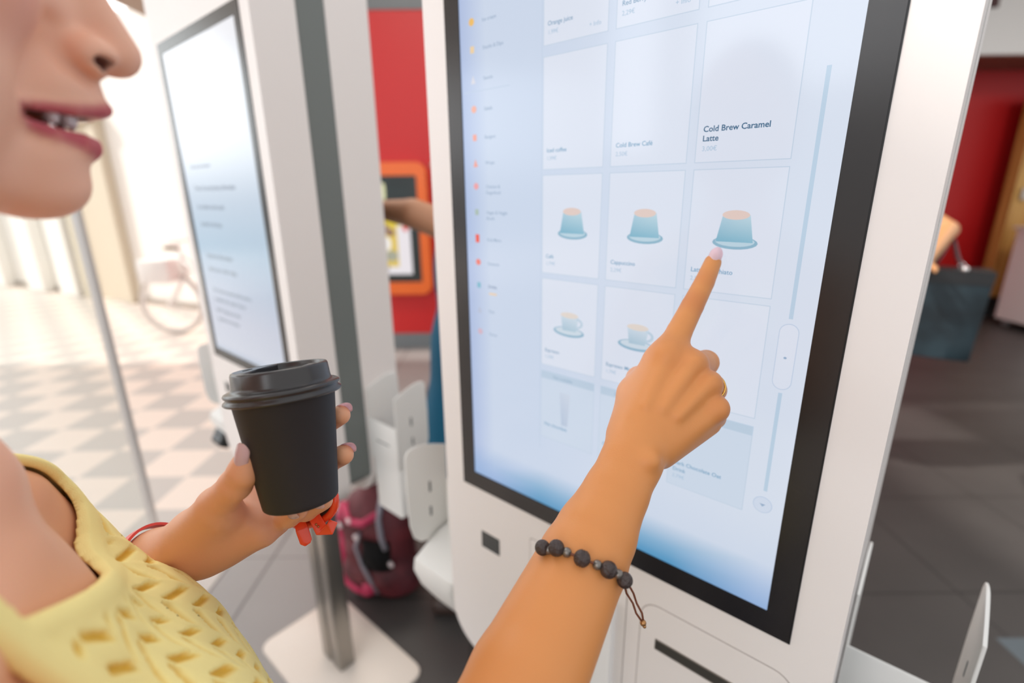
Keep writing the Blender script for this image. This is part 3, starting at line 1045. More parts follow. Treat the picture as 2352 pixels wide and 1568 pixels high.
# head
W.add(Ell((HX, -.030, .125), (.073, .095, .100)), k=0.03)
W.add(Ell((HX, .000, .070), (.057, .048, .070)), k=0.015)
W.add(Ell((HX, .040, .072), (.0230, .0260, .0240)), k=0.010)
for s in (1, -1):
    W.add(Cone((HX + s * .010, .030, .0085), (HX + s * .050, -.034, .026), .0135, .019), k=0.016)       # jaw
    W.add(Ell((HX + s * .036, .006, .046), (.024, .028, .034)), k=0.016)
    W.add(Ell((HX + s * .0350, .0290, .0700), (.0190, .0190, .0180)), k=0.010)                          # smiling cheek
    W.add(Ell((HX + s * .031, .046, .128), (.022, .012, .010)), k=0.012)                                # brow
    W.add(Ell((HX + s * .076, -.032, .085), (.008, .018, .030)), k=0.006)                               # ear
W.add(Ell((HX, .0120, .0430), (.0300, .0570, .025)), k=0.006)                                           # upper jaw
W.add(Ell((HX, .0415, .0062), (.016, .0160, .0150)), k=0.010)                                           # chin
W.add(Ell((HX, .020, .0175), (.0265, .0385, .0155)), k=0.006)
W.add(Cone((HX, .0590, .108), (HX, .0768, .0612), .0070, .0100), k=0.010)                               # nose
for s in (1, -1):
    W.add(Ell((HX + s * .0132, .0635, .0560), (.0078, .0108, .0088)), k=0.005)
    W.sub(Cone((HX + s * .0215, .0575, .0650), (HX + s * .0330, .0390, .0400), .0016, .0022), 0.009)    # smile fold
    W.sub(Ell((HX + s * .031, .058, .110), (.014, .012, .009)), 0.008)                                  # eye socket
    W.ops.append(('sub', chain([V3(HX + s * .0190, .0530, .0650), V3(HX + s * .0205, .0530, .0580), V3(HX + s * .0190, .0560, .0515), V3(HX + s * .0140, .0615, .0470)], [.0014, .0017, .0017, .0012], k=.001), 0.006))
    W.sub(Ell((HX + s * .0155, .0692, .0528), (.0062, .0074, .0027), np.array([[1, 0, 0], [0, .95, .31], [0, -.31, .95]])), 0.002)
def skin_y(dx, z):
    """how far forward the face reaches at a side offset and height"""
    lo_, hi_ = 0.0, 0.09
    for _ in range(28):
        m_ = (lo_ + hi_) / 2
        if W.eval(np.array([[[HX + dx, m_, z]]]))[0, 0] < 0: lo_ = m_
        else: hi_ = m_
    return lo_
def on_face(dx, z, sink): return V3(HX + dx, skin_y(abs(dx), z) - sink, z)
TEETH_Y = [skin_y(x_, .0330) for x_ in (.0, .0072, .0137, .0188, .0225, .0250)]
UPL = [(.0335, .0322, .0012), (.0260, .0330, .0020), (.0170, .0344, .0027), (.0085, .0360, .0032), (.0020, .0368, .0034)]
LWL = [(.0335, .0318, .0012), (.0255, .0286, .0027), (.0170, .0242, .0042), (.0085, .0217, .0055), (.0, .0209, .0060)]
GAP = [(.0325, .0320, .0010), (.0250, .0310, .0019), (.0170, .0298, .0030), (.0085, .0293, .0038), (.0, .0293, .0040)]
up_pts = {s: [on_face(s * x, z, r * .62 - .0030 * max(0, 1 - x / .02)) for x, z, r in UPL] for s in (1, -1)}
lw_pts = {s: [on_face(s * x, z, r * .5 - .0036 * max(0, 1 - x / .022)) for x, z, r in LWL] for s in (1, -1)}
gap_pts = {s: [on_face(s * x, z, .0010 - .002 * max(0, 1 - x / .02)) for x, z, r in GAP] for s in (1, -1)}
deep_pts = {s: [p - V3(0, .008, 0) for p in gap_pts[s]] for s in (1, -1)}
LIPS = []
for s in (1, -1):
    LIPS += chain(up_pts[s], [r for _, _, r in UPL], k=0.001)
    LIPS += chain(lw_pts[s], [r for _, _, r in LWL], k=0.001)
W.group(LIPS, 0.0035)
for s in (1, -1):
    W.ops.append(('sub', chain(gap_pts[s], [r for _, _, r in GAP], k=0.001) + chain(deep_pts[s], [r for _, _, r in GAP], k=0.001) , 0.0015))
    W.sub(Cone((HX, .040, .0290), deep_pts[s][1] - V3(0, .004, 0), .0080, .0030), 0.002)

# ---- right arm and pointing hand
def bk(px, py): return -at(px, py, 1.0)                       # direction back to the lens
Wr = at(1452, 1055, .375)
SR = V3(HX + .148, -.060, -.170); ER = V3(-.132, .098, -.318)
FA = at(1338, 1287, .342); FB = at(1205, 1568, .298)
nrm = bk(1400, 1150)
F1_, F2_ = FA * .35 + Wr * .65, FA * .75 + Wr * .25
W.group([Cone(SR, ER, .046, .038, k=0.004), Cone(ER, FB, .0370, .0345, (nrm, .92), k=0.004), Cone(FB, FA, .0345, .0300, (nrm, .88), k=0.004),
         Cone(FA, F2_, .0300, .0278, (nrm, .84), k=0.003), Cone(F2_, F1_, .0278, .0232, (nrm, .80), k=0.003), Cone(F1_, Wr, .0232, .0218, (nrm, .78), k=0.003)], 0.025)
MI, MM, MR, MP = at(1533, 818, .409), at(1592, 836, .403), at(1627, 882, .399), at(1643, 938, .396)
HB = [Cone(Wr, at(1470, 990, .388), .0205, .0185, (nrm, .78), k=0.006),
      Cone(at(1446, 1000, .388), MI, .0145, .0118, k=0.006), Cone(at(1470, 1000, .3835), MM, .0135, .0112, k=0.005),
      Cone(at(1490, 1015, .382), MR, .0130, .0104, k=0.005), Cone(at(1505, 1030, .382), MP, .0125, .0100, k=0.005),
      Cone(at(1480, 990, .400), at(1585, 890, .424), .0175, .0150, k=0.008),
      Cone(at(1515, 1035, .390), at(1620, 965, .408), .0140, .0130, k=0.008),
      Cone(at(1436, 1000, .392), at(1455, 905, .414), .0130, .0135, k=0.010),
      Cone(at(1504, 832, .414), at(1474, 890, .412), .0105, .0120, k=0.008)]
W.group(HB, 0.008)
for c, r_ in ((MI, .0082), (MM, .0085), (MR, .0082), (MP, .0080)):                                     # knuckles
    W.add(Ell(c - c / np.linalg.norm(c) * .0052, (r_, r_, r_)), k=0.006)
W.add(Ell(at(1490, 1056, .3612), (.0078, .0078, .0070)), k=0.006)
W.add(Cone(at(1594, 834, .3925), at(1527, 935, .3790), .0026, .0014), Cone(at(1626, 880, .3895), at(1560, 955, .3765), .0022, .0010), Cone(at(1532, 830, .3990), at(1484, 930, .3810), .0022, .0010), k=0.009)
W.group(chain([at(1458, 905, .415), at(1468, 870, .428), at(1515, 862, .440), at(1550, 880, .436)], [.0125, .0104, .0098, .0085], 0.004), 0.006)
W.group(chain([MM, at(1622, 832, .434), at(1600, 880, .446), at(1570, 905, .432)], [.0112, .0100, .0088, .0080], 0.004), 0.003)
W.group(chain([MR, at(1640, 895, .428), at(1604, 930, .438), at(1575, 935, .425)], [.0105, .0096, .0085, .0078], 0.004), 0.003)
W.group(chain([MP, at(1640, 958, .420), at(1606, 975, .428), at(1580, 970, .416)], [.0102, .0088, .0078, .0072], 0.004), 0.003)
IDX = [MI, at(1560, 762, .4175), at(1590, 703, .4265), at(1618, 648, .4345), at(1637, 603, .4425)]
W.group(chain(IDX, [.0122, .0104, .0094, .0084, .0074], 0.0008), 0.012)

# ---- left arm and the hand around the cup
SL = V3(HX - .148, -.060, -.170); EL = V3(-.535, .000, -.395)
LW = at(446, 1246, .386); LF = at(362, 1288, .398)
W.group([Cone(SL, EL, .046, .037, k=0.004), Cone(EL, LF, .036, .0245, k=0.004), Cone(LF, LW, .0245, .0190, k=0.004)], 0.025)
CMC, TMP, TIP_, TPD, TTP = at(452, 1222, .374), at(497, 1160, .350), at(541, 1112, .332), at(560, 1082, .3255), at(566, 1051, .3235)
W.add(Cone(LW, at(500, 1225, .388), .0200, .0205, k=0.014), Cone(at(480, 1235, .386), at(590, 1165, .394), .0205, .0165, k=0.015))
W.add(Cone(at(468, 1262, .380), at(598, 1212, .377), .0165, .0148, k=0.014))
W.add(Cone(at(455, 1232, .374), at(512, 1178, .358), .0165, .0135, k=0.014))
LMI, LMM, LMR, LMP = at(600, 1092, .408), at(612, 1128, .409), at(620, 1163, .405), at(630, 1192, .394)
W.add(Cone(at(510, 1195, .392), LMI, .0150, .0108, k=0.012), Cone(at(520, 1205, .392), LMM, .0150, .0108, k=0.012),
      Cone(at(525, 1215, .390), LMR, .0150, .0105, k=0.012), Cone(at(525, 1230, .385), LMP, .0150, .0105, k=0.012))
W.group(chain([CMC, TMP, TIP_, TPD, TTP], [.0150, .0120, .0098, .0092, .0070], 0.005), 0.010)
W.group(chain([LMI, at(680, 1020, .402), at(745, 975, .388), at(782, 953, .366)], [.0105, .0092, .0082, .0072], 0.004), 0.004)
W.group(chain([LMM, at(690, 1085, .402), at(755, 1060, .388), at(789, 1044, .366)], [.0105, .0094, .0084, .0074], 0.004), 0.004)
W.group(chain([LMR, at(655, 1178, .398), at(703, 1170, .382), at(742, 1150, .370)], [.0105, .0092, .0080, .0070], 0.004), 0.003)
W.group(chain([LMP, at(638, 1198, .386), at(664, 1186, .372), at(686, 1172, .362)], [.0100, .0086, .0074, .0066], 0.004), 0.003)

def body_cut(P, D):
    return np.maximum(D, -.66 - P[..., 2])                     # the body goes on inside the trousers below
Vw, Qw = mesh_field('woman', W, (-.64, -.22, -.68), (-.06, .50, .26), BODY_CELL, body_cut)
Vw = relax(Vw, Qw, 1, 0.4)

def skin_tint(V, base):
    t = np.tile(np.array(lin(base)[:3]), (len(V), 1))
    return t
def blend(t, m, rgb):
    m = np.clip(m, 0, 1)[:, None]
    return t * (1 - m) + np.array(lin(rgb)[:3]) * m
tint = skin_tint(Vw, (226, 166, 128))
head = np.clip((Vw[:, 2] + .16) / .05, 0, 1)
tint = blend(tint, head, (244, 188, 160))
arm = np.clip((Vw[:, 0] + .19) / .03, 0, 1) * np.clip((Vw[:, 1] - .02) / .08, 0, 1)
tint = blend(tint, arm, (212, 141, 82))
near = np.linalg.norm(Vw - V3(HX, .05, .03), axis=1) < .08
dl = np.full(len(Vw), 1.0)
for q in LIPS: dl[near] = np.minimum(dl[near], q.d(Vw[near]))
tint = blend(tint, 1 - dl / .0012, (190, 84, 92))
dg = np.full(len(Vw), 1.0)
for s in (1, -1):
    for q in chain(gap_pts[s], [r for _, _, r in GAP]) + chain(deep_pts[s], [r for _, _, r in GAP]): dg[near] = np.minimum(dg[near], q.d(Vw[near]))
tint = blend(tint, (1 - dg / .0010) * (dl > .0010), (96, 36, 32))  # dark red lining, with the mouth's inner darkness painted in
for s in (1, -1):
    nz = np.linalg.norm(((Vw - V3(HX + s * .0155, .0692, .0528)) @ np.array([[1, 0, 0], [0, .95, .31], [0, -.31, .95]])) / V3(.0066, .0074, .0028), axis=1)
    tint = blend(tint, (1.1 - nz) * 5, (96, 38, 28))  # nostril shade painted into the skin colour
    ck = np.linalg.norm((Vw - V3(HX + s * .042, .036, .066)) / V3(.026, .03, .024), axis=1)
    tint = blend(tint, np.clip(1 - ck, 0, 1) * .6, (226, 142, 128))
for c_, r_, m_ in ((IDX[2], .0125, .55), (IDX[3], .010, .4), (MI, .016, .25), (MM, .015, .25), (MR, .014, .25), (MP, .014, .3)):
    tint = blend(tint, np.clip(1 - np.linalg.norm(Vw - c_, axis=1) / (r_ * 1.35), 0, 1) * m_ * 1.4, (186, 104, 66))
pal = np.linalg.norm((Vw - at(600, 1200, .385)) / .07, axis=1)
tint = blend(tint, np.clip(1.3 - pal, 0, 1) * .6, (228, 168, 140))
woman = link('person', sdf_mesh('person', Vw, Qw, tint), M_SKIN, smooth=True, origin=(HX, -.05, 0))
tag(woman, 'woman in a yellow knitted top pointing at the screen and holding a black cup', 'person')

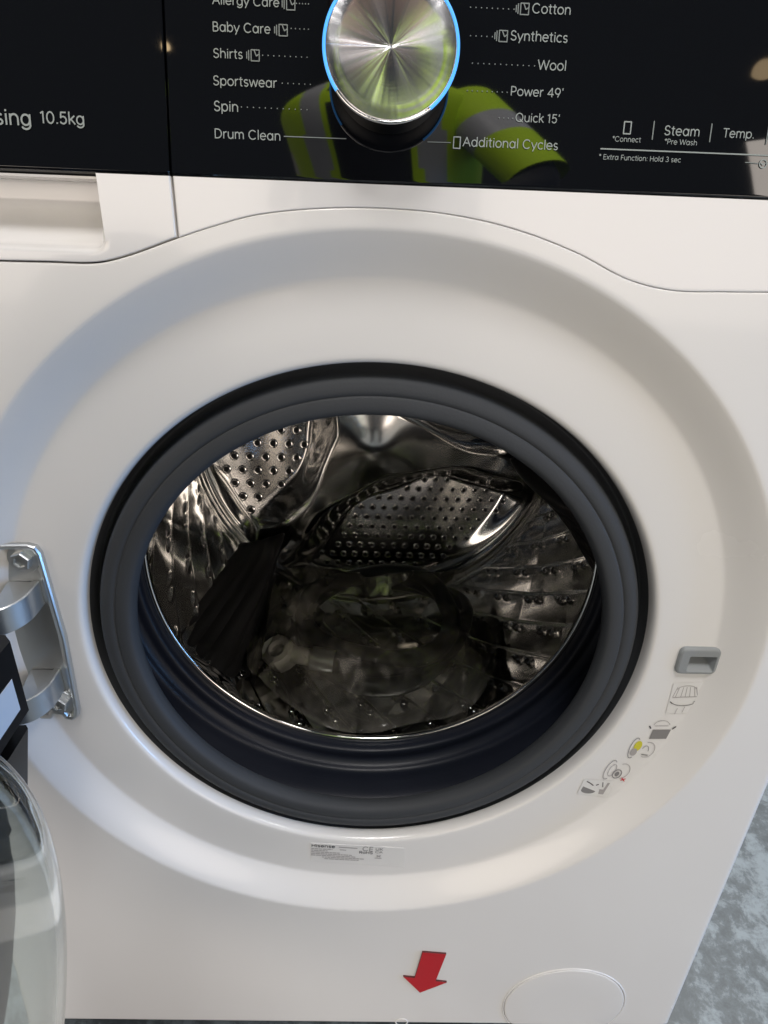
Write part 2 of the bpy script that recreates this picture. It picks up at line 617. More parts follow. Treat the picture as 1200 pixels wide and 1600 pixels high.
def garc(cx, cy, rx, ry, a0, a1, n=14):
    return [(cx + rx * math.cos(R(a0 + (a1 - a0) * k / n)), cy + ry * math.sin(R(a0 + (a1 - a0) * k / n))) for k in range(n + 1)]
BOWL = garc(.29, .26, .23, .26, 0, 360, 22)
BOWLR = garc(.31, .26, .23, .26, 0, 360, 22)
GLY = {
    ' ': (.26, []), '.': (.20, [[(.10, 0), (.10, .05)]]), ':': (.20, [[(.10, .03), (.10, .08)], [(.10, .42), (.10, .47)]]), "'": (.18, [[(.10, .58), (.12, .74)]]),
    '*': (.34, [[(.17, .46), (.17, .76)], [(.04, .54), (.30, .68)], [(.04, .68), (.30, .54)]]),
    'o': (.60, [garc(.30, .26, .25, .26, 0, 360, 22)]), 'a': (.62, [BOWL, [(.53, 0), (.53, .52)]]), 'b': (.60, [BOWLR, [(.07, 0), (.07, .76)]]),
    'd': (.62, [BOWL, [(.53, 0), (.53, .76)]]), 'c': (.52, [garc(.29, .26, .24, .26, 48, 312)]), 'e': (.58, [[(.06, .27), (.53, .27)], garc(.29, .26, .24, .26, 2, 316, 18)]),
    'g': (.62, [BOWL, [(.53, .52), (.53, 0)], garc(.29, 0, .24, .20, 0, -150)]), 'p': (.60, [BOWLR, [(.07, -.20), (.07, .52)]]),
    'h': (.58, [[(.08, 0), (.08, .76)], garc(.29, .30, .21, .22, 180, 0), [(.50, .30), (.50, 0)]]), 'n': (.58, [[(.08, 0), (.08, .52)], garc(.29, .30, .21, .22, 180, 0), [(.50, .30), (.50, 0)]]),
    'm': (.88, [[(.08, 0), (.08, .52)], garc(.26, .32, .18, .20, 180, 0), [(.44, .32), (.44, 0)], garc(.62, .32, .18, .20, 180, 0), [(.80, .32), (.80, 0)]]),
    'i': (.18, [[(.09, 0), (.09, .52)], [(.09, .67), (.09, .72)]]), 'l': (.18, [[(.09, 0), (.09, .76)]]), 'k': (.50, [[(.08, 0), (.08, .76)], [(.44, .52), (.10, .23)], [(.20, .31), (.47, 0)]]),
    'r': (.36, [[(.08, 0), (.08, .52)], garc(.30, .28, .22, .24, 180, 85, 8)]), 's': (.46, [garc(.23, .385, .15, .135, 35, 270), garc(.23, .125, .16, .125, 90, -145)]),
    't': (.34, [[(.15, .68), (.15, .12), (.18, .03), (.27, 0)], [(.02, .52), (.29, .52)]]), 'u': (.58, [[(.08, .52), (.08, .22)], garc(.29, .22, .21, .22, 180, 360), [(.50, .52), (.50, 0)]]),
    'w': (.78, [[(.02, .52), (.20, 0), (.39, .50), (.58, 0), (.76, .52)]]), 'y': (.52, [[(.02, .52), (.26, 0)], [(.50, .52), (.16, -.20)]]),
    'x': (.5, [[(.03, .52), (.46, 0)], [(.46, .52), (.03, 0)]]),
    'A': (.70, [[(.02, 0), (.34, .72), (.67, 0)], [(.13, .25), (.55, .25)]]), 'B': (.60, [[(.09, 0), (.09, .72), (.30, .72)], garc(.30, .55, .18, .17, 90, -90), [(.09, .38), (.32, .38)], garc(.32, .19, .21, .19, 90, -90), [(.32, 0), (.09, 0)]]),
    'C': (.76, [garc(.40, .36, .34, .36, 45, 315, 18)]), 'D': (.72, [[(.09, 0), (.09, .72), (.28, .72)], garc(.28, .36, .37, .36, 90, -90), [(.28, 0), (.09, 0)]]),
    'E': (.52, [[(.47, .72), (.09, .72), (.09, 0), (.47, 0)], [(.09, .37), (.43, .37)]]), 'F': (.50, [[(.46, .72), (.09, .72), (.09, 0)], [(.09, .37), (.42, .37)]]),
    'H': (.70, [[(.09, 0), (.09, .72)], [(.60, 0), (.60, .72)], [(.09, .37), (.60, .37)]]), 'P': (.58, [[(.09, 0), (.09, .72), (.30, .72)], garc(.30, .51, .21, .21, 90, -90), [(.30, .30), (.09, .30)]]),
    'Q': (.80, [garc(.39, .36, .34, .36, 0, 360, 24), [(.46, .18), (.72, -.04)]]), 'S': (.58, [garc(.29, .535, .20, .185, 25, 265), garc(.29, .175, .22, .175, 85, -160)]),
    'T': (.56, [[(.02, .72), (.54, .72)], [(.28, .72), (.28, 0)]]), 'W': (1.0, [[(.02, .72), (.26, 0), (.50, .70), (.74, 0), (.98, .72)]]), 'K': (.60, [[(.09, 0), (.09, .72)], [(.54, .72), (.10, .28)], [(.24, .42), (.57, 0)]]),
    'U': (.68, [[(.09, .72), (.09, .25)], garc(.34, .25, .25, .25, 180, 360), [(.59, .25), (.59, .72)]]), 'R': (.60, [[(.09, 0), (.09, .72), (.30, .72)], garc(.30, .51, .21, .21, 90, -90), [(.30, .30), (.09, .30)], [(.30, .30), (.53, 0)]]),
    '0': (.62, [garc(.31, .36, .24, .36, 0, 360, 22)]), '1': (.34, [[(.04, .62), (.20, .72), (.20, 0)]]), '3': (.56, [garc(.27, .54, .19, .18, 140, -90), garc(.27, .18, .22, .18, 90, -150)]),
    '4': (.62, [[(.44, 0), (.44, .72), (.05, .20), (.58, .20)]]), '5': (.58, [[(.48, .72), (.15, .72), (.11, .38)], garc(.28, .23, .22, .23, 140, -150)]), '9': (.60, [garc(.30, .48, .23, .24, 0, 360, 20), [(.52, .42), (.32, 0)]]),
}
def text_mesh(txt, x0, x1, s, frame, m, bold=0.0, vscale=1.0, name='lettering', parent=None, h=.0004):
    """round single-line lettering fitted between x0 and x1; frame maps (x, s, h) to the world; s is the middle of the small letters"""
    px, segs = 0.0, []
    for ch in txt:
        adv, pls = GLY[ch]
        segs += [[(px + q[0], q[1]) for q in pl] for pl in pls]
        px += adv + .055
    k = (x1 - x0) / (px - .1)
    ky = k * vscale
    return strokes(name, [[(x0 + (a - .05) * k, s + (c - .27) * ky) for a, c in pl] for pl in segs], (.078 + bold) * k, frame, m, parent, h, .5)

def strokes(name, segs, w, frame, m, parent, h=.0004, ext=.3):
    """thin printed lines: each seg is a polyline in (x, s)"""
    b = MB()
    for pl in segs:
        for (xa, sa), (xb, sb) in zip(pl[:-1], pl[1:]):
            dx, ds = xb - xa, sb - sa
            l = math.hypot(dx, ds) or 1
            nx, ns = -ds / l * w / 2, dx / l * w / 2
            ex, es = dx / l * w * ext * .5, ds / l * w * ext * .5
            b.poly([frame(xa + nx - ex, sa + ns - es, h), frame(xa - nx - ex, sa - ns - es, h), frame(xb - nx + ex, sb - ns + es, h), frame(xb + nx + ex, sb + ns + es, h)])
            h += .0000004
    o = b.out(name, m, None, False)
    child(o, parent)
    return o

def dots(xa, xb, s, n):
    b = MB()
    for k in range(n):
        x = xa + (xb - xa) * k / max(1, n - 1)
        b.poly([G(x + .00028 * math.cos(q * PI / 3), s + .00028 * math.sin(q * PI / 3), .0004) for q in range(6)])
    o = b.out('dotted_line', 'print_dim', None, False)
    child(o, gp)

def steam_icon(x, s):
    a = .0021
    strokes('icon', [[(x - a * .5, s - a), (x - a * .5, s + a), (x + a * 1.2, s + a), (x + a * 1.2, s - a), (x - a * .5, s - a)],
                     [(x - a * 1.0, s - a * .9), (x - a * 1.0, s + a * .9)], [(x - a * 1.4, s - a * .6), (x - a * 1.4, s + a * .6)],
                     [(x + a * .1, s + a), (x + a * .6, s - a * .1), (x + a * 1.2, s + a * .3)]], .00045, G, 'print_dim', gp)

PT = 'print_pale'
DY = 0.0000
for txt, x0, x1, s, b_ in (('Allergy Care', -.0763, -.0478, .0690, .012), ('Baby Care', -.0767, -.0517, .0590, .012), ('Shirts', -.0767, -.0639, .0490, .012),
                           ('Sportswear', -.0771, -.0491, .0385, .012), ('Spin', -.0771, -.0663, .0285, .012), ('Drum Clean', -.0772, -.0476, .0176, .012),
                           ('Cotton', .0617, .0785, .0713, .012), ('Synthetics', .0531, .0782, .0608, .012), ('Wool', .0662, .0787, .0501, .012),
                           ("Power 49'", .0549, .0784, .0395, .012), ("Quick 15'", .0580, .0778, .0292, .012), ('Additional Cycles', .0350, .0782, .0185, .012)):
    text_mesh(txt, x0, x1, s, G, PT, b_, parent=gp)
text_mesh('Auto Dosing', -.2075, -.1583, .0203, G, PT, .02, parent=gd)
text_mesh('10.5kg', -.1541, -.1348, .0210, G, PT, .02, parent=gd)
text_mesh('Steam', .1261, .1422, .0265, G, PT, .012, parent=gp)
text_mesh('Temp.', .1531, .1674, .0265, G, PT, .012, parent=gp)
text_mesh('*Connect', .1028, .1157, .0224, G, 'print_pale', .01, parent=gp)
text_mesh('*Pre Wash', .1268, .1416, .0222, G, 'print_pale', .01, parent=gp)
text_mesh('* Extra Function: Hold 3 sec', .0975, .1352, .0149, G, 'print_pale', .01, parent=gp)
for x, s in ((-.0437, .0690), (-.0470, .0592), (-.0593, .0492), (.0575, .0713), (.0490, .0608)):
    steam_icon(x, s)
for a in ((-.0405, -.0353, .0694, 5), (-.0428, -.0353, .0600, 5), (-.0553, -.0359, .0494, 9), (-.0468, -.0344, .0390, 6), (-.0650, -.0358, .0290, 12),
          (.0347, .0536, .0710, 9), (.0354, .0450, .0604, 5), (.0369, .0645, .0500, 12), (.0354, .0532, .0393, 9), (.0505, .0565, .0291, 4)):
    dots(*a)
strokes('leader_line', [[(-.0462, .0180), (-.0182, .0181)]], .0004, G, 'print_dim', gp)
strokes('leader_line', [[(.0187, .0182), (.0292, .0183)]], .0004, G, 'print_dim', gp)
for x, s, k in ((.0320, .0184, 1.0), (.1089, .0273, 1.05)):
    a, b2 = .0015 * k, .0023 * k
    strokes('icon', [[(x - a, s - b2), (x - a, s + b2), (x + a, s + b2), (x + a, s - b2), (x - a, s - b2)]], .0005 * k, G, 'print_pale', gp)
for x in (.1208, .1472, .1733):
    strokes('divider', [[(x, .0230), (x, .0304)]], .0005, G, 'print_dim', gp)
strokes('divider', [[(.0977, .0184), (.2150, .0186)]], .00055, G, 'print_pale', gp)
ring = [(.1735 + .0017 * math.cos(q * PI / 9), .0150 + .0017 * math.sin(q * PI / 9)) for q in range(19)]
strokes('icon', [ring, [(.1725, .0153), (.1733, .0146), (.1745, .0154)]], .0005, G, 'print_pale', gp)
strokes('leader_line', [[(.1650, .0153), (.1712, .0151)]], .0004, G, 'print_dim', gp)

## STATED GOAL
Keep only the lines that hold the string "wide", and copy them out.

## THE OUTPUT
Keep writing the Blender script for this image. This is part 3, starting at line 1045. More parts follow. Treat the picture as 2352 pixels wide and 1568 pixels high.
Write part 2 of the bpy script that recreates this picture. It picks up at line 617. More parts follow. Treat the picture as 1200 pixels wide and 1600 pixels high.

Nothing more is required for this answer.